SET PROBLEM: In the data below, locate the line containing "Model this scene" and the line containing "PI = math.pi", then retype both and everything between them exactly. Pictures are not part of the copy.

(Saved entries)
######

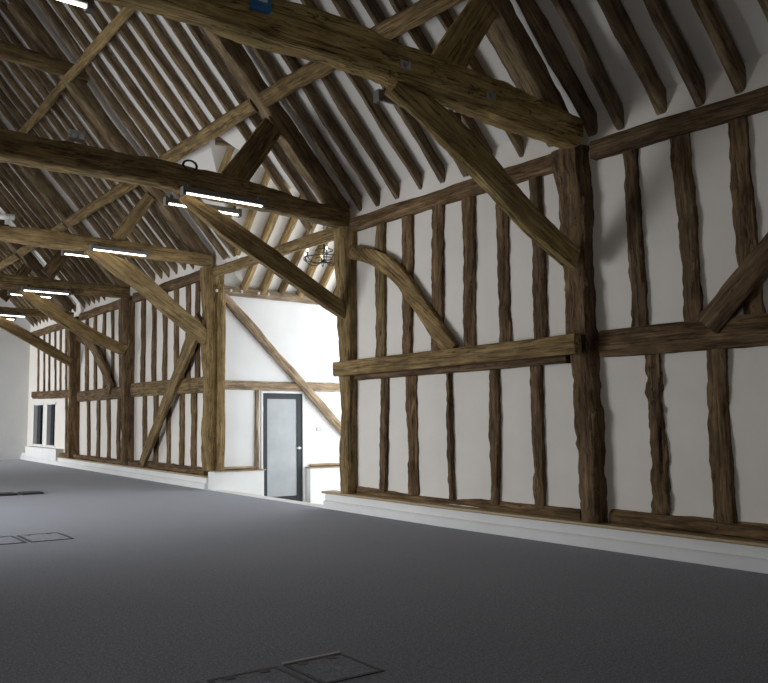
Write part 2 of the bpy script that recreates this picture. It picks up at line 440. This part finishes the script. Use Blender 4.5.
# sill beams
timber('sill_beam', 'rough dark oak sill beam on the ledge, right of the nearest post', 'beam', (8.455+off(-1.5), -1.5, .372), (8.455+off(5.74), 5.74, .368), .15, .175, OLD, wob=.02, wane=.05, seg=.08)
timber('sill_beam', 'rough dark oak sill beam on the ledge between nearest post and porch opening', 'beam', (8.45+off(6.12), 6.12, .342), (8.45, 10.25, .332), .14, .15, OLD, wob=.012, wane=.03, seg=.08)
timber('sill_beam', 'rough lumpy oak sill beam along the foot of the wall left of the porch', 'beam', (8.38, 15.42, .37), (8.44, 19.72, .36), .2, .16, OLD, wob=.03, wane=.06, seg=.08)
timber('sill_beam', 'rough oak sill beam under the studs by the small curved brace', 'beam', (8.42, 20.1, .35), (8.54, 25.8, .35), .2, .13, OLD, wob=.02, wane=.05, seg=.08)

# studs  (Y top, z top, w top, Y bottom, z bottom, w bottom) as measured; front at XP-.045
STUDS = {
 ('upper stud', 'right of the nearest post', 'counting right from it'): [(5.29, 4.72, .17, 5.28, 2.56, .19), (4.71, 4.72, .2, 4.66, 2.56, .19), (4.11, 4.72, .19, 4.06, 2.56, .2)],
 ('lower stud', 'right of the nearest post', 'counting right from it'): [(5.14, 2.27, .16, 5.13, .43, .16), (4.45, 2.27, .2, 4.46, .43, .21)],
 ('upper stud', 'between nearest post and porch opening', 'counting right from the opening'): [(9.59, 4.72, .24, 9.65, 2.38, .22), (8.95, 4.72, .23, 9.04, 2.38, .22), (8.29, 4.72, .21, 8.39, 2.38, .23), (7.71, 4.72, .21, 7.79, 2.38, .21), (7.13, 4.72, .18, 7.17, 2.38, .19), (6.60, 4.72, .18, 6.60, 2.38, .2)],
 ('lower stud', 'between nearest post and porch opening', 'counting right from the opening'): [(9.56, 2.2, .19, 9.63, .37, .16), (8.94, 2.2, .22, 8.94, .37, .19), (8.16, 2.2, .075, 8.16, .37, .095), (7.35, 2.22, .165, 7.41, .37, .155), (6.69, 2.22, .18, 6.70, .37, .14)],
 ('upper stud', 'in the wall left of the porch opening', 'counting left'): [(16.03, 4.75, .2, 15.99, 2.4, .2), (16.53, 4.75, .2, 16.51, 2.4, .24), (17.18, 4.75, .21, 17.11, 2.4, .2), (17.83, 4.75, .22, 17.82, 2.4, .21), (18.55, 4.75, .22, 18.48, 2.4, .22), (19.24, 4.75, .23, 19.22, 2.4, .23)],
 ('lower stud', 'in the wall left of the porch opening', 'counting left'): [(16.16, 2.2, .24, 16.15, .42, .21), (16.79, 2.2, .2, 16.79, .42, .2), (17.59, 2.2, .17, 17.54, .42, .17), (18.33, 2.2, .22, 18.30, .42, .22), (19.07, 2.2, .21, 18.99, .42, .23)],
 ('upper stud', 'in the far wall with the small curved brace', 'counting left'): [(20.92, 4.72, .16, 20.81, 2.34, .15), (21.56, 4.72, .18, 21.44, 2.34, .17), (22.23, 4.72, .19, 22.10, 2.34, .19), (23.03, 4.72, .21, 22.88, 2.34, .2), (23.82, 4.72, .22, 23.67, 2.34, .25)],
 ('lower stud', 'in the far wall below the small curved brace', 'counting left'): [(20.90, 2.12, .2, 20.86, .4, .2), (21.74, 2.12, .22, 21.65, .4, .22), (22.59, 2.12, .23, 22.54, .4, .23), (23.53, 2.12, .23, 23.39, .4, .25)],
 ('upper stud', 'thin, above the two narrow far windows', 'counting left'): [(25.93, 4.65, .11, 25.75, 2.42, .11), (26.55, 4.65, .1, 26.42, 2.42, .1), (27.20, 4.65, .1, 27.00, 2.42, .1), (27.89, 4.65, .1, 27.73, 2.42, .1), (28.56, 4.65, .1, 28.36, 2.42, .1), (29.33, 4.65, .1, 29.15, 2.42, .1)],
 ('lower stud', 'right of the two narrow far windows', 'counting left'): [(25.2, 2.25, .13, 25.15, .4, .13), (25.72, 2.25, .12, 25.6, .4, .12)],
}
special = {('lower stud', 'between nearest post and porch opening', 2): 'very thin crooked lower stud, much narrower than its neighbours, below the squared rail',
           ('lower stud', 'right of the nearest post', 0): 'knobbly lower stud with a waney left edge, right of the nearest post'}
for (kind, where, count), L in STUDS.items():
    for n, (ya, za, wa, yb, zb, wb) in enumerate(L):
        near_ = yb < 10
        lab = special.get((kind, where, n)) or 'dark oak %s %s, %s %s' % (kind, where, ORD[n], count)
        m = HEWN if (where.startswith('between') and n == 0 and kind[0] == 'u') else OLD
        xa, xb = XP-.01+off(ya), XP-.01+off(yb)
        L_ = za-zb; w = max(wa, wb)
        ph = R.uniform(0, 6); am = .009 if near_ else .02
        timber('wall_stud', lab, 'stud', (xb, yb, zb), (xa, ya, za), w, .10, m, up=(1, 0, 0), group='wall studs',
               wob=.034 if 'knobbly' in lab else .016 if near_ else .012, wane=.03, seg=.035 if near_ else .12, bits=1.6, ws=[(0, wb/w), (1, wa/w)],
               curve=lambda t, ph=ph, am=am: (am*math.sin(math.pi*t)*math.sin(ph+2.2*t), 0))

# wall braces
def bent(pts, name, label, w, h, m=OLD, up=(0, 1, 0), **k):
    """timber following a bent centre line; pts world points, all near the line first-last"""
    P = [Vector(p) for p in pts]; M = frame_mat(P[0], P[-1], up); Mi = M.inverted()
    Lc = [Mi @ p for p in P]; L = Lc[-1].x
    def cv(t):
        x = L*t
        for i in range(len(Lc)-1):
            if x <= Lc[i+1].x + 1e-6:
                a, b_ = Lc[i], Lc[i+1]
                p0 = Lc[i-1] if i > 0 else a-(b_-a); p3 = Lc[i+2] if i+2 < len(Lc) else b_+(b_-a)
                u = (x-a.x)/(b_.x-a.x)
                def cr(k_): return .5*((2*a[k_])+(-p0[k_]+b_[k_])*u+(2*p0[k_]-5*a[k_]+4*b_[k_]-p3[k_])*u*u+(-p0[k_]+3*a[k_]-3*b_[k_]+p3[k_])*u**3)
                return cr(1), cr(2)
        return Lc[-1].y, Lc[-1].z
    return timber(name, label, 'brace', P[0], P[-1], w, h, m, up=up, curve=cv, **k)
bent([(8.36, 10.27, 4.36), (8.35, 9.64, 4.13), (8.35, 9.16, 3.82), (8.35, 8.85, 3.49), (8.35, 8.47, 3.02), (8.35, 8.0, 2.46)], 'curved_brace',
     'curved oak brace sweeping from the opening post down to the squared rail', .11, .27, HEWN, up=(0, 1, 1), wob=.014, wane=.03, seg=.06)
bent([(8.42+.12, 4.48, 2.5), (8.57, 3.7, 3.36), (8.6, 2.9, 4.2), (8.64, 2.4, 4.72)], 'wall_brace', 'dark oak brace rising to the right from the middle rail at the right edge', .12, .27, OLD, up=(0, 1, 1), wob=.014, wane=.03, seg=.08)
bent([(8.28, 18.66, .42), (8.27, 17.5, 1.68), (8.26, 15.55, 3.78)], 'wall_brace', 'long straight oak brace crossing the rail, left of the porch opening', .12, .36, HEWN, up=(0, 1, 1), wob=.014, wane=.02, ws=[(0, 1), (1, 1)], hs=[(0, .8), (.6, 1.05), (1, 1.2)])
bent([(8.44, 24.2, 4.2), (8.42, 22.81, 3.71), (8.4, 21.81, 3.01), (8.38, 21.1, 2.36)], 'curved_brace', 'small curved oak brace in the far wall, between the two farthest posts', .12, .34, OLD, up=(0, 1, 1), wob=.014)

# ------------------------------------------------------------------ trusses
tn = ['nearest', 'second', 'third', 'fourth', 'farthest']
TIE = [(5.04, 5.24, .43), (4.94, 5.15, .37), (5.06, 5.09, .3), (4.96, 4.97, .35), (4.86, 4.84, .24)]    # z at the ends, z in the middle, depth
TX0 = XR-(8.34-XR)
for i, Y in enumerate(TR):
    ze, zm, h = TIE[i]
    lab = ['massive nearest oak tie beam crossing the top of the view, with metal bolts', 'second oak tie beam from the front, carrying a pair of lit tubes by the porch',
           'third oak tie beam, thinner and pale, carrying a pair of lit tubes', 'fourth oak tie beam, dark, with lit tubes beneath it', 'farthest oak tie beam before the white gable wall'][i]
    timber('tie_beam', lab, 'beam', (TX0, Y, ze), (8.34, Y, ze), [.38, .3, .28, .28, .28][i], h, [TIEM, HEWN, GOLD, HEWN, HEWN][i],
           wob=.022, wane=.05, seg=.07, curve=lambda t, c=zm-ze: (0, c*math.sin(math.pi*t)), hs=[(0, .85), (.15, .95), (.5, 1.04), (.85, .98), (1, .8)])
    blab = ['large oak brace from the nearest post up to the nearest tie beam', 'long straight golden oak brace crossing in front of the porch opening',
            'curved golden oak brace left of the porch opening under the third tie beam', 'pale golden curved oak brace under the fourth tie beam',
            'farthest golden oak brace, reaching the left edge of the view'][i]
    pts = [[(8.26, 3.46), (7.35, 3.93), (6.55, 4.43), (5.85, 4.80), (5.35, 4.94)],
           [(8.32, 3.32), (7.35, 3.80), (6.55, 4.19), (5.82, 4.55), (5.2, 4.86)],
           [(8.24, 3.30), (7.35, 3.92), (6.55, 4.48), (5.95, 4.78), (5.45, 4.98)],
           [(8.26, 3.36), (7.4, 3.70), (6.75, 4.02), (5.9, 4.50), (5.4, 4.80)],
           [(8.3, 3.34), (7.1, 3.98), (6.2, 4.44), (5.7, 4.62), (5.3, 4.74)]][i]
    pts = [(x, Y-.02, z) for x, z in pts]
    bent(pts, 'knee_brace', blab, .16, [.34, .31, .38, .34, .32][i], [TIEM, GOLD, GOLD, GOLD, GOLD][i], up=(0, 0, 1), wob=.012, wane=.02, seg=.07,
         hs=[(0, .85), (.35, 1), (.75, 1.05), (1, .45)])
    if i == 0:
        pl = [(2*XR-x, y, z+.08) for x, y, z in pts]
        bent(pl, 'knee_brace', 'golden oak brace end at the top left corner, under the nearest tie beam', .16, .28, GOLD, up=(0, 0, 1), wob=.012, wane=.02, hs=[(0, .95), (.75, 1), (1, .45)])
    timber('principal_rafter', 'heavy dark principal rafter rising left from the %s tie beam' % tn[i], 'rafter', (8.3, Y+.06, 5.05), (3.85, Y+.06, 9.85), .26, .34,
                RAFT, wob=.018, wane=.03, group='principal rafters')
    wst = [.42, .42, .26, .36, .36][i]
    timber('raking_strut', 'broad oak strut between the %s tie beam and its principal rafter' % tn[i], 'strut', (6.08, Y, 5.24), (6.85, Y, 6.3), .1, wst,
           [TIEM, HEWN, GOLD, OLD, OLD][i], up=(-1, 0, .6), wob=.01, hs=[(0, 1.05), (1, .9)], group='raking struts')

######

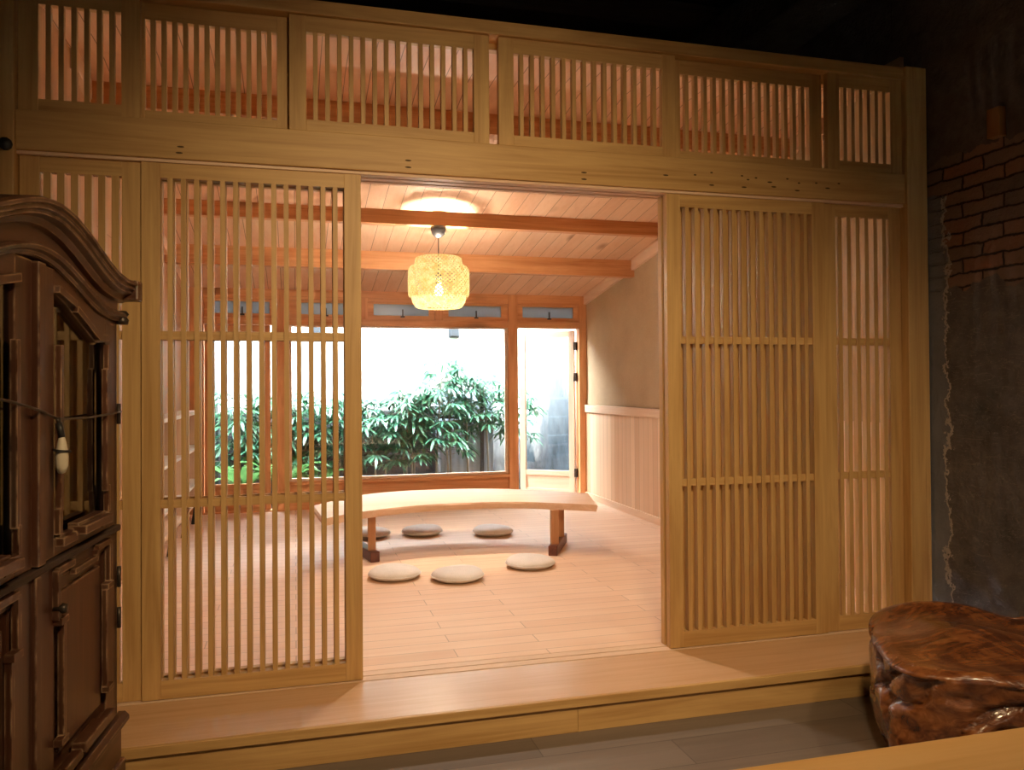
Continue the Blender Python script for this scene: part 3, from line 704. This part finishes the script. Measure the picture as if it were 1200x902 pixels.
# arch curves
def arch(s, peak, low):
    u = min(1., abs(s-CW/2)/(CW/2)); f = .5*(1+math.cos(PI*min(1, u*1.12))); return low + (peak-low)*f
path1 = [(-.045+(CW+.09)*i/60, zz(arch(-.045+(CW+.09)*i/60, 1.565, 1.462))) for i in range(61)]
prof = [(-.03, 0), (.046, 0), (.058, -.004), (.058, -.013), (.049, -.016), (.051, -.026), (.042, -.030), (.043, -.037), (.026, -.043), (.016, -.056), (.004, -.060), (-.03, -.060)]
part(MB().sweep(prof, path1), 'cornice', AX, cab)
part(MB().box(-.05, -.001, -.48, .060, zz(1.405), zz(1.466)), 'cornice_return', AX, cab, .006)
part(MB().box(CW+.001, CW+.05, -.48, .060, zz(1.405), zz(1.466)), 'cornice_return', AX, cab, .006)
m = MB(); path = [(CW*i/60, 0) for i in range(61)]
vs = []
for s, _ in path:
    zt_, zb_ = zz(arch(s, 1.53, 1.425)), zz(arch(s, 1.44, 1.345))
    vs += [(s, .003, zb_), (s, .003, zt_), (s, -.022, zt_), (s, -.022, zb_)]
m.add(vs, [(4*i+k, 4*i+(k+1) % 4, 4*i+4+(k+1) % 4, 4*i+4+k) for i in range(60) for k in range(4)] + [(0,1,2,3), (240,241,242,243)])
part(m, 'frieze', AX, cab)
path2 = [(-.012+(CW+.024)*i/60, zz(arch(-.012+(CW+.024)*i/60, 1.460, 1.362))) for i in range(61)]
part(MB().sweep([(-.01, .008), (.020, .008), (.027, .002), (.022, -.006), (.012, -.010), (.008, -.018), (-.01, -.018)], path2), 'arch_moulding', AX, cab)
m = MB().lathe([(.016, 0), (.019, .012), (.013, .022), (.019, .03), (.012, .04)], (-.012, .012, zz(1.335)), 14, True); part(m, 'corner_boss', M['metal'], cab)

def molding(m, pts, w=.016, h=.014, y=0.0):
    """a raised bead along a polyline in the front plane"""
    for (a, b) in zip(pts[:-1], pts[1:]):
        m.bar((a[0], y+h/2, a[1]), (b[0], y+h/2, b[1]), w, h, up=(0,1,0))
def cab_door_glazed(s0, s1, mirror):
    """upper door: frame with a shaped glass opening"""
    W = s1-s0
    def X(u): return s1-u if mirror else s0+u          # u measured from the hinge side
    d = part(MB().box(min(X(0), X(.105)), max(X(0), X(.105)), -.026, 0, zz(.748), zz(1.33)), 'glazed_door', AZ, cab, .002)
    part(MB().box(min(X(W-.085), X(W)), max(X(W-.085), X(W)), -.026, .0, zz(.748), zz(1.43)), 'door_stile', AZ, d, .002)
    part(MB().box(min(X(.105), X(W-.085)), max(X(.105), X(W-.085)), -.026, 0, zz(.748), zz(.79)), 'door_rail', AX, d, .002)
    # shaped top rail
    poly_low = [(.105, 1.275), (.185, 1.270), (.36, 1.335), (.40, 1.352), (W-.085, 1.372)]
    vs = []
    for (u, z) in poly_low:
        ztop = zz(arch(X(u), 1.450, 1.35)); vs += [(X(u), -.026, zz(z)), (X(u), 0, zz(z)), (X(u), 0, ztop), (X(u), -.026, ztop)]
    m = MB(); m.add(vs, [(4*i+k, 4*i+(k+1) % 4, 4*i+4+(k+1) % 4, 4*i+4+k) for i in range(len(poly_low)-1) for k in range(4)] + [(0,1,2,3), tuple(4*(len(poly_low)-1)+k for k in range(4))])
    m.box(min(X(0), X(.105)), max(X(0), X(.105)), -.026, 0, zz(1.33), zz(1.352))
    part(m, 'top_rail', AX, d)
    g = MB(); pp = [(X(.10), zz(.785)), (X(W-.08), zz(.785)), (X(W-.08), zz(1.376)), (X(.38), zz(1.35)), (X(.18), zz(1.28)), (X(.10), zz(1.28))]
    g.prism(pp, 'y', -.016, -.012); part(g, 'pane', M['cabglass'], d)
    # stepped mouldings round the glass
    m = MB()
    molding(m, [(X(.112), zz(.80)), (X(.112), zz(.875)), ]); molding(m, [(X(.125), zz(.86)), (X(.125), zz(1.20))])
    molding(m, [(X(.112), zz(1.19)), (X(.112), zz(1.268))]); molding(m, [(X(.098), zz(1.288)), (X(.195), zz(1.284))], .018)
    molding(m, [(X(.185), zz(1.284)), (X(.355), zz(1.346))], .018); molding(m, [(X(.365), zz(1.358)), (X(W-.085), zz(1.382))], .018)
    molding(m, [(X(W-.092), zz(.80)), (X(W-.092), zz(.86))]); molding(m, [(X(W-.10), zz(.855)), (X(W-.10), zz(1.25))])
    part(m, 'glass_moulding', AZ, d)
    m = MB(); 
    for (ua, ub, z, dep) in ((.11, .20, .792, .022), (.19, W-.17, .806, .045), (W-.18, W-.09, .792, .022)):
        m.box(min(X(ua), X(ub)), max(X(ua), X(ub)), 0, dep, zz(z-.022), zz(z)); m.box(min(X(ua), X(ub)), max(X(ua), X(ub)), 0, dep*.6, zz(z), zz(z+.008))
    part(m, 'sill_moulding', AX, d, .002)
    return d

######

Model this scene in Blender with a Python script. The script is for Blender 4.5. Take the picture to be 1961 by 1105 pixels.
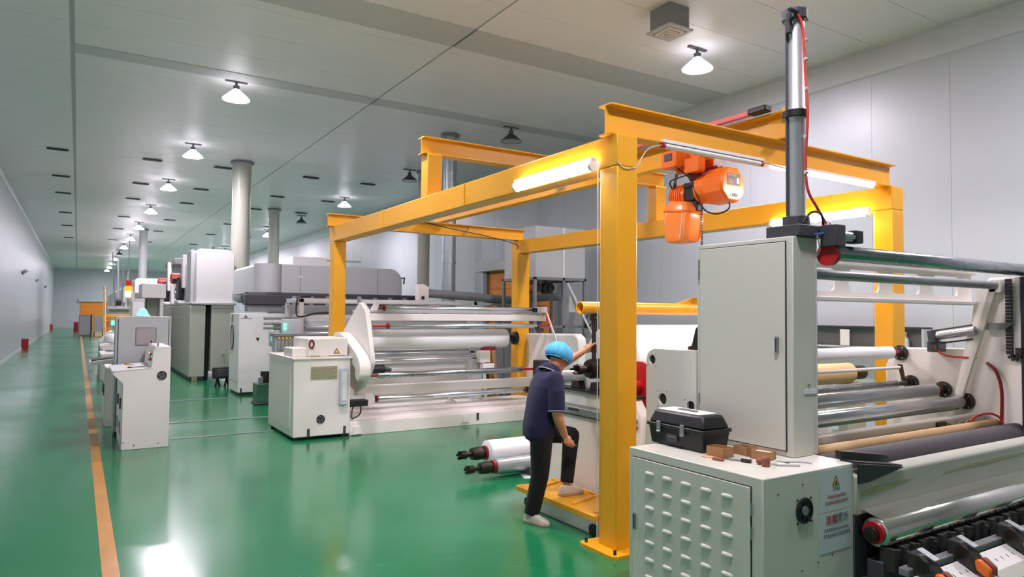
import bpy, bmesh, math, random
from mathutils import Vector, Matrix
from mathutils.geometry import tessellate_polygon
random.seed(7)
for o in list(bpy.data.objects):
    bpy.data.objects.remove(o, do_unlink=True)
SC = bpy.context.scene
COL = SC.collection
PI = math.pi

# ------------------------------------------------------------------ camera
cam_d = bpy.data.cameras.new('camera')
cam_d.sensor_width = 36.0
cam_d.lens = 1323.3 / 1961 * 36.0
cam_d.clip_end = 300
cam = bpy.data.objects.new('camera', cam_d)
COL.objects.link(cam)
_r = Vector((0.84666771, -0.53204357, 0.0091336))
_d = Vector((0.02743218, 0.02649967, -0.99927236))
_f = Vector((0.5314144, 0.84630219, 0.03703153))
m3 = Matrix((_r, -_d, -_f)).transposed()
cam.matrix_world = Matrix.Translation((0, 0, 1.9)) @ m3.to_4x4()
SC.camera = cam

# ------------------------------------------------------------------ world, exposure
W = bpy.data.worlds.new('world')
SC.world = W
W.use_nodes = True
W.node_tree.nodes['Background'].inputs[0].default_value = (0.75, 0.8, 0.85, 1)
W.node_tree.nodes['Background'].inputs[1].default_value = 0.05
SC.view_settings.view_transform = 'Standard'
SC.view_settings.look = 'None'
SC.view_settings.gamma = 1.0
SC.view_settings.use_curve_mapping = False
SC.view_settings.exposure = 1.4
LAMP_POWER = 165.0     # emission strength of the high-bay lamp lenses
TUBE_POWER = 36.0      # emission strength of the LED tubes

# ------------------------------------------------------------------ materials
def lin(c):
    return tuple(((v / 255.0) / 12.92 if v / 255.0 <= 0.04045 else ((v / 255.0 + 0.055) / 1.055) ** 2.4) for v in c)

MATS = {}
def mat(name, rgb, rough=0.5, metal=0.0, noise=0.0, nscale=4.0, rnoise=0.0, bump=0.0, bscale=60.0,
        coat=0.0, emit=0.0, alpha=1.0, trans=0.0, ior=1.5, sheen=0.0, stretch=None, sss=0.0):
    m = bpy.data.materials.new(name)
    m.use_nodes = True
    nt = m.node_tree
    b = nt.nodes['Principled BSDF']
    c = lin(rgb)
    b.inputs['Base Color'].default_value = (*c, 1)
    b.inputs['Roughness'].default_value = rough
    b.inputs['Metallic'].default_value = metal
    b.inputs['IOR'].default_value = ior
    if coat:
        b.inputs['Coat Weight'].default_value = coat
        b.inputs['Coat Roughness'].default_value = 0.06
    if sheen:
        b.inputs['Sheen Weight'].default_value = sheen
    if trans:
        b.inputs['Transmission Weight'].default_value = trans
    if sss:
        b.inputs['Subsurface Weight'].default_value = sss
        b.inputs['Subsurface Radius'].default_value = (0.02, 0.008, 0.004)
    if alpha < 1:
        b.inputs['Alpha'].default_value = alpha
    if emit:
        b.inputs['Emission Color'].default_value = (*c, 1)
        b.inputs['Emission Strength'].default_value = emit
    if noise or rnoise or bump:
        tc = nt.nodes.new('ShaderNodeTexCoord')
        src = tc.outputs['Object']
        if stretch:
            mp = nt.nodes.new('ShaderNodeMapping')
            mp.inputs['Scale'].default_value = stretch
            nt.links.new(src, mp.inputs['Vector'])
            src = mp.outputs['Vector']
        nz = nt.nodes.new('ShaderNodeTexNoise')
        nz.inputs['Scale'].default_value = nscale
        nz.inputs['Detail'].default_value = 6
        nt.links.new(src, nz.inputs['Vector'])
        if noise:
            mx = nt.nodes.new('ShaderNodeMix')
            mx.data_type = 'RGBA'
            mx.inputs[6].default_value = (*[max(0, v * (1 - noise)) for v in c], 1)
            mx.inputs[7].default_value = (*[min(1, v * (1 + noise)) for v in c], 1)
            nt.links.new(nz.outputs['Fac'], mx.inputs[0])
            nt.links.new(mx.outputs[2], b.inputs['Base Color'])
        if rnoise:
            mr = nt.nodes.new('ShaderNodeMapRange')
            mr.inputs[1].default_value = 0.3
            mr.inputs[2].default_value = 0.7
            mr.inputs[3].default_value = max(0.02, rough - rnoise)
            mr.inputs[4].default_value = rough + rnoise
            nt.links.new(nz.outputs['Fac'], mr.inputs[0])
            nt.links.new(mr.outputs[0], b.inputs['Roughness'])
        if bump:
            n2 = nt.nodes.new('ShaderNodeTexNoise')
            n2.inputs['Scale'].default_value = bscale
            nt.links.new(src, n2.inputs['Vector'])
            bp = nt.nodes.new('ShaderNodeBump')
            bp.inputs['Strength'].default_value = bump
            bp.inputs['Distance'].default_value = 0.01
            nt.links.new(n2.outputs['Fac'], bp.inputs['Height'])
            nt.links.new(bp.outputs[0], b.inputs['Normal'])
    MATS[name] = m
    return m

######

RESPONSE FOR THIS EXERCISE:
Model this scene in Blender with a Python script. The script is for Blender 4.5. Take the picture to be 1961 by 1105 pixels.
import bpy, bmesh, math, random
from mathutils import Vector, Matrix
from mathutils.geometry import tessellate_polygon
random.seed(7)
for o in list(bpy.data.objects):
    bpy.data.objects.remove(o, do_unlink=True)
SC = bpy.context.scene
COL = SC.collection
PI = math.pi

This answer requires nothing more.